─── Information shown

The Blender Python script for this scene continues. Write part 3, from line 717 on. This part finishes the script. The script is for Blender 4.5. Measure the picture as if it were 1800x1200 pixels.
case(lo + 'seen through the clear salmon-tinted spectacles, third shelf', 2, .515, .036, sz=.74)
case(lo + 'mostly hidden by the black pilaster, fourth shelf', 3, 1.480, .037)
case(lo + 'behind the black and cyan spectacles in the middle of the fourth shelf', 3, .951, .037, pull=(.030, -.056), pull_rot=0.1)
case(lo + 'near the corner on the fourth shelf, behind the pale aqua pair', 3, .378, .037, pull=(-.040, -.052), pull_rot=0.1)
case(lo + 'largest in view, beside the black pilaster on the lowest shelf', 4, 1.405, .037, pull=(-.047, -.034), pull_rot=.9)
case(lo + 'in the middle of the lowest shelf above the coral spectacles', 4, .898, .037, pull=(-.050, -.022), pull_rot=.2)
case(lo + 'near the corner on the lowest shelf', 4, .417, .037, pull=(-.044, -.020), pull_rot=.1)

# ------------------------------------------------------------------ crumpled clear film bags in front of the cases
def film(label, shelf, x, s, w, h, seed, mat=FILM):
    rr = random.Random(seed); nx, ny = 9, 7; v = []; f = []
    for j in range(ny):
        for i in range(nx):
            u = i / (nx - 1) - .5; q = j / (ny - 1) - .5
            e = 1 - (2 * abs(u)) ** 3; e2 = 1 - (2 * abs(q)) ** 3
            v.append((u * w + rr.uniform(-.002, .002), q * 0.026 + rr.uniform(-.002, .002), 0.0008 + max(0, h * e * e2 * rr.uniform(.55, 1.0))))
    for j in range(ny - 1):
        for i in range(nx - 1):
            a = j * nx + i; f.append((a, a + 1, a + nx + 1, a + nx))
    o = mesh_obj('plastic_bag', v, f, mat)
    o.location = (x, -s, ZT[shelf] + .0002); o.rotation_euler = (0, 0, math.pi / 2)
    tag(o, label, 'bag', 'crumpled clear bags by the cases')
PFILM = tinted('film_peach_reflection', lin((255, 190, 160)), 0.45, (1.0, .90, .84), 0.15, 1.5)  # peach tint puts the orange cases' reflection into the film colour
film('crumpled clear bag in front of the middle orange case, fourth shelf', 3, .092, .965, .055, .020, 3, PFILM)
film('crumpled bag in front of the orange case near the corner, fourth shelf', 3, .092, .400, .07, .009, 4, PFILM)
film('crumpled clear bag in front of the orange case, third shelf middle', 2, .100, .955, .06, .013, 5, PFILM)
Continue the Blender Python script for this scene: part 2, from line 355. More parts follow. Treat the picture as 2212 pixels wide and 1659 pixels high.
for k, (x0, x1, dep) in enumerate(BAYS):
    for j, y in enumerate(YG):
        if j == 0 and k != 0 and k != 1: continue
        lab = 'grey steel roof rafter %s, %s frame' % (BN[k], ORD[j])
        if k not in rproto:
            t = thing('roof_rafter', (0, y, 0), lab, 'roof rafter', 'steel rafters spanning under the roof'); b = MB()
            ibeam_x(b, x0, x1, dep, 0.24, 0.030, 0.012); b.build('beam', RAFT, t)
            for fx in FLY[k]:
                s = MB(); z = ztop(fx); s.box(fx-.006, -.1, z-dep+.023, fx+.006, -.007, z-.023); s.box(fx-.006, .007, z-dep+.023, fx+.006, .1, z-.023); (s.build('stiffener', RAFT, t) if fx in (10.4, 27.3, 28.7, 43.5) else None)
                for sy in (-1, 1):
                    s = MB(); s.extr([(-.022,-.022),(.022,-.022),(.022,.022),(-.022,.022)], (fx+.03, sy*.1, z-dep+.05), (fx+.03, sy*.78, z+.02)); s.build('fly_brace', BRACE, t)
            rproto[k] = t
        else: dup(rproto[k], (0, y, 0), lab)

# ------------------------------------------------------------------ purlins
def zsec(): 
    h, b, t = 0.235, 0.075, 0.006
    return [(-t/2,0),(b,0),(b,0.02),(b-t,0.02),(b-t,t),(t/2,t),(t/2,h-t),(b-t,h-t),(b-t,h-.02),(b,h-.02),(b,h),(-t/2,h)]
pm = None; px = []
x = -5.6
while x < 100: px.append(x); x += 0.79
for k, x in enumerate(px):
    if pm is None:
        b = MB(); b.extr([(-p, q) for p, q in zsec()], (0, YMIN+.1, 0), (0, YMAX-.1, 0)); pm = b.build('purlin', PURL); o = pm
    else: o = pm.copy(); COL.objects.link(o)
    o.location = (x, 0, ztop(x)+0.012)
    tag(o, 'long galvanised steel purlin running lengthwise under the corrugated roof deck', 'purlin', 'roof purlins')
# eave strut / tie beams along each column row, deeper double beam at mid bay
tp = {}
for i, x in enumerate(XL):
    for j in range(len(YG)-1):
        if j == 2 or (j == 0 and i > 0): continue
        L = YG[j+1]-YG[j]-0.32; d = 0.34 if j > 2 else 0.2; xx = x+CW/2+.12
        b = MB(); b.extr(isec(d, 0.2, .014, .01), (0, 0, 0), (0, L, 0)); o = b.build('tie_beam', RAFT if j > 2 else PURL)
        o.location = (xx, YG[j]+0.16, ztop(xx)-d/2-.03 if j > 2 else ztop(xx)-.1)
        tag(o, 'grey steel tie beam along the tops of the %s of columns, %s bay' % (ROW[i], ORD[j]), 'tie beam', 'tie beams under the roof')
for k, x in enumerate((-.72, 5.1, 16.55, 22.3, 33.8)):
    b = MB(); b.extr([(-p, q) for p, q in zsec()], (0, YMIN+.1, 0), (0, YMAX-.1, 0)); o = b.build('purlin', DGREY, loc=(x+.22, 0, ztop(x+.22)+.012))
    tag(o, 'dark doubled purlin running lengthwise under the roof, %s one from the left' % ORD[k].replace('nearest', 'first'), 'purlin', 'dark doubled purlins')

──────

Given instruction: Copy every line of the records above, starting with the first, up to and including the line containing "case(lo + 'near the corner on the lowest".

Expected output:
The Blender Python script for this scene continues. Write part 3, from line 717 on. This part finishes the script. The script is for Blender 4.5. Measure the picture as if it were 1800x1200 pixels.
case(lo + 'seen through the clear salmon-tinted spectacles, third shelf', 2, .515, .036, sz=.74)
case(lo + 'mostly hidden by the black pilaster, fourth shelf', 3, 1.480, .037)
case(lo + 'behind the black and cyan spectacles in the middle of the fourth shelf', 3, .951, .037, pull=(.030, -.056), pull_rot=0.1)
case(lo + 'near the corner on the fourth shelf, behind the pale aqua pair', 3, .378, .037, pull=(-.040, -.052), pull_rot=0.1)
case(lo + 'largest in view, beside the black pilaster on the lowest shelf', 4, 1.405, .037, pull=(-.047, -.034), pull_rot=.9)
case(lo + 'in the middle of the lowest shelf above the coral spectacles', 4, .898, .037, pull=(-.050, -.022), pull_rot=.2)
case(lo + 'near the corner on the lowest shelf', 4, .417, .037, pull=(-.044, -.020), pull_rot=.1)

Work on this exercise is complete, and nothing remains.